Sunday, August 26, 2007

A.K. Ramanujam carefully avoided mentioning this strong, prayerful link with the Upanishads

Love that dare not speak Renuka Narayanan Indian Express Monday, February 12, 2001
Says English rock star David Bowie, husband of the beautiful model Iman: ‘‘Religion is for those who believe in Hell. Spirituality is for those who have been there.’’ Makes sense, doesn’t it? The smug, the unquestioning, the ones who have never practised the detoxifying and necessary habit of ijtihad, or independent thinking, are bound to believe in Hell as a kind of particularly nasty penitentiary for those who are Different and therefore, automatically, Sinners.

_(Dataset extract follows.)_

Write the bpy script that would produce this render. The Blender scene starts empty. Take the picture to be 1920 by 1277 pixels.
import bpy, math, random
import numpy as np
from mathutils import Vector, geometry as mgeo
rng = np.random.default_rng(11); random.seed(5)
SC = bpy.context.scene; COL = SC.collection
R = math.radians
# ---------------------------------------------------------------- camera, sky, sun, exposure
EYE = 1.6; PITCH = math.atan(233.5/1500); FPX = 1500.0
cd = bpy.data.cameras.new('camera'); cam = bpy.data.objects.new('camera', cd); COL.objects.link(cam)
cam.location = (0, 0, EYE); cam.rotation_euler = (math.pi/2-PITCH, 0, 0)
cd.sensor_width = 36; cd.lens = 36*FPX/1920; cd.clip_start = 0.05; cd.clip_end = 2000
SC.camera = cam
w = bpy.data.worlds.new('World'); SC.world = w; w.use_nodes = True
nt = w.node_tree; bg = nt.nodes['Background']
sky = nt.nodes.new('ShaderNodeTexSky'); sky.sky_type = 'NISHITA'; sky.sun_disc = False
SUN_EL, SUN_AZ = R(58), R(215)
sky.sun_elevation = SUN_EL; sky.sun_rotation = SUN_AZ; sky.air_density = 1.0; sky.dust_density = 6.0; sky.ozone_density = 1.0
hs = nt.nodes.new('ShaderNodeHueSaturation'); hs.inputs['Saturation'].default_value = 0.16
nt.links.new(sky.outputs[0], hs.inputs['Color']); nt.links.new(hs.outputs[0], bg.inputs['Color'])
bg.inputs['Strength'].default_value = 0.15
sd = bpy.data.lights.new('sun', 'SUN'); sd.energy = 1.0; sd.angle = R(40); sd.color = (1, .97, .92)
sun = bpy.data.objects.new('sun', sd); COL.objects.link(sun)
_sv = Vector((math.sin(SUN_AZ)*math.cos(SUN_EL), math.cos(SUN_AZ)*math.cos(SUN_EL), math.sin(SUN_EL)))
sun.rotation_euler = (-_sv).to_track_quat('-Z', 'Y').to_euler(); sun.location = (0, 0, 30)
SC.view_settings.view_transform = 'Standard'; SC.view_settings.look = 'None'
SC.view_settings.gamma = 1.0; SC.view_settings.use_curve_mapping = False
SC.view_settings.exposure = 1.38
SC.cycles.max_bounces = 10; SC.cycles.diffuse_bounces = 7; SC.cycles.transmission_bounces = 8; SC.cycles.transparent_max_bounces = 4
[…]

Alas, that so many ‘intellectuals’ of our Left, especially in media, are absolutely of this fanatical ilk. They have never held jobs in marketing or sales, never been foot-soldiers of Lakshmi, needing to schmooze with clients and bear the humiliation of having their product trashed by some rude media buyer, supply superintendent or Brig. Adm. They themselves don’t belong to the ‘‘productive classes’’ they shrilly champion. They don’t get their hands dirty, except to write chamcha letters to foreign institutions when a study grant (with stipend) isto be jostled for. But they love to decry as ‘‘right-wing’’ anybody who is openly attached to their faith, whatever that faith might be.
In particular, any link with Sanskrit scriptures is considered regressive and casteist. One Purusha Sukta, one Manu Smriti, is made to discredit and outweigh the entire universalist substance of Upanishadic thought. But what about the internalisation of inherited poetic imagery by a whole culture?
I found a very disturbing example of denial in the unlikeliest place and I’m still in shock about it. I’m talking about a book that I venerate, by a person I never had the good fortune to meet, but have loved humbly from afar for decades. I wish he were alive, that I might ask him about this. I mean Speaking of Shiva (1973, Penguin) by the late A.K. Ramanujam. If I have misunderstood the situation, I gladly ask pardon of his close associates and beg them to consider, before they get enraged with me, that since 1974, I have loved and cherished Shri Ramanujam’s work and I still do, particularly his Indian folk tales and his co-authored work on the padams of Annamacharya and Kshetrayya (When God is a Customer).
But the situation that bothers me is in his introduction to the works of the Virashaiva poet Mahadeviakka. She describes, in a particular poem, that God lies deep in her heart like oil in the seed, like treasure in ground. Shri Ramanujam says she used the ‘‘conventions of pan-Indian secular love poetry’’. How carefully these words seem chosen, given that it was 1973 the high noon of the Left in Indian academia and media.
For in a discredited (then) document called the Isha Upanishad, and in other places, where such imagery first appeared, God is described in terms of tilesu tailam, aapas srotassu, araneesu chagnih. Like oil in the seed, water buried deep in a dry riverbed, fire hidden in friction sticks. But Shri Ramanujam carefully avoided mentioning this strong, prayerful link with the Upanishads. The vachanas in his book on Shiva were pitched as protest verse that shook the orthodoxy and so indeed they were. Basavanna, the central figure of the movement, asked shattering questions about mere religion and strongly pointed the way to true spirituality as embodied in the ecstatic path of our lord, Shiva. Virashaiva vachanas, even in translation, are thus inflammatory verses. They set the seeking heart on fire and hold up a luminous marg darshan.
But is it not tragic that the inheritance of Upanishadic imagination could not be acknowledged? Sant Kabir, another beloved figure in our lives, used similar poetic conventions. Given that the pendulum has swung so violently away from 1973, can we in the middle ground please disown our wicked uncles without having to also disown our mother?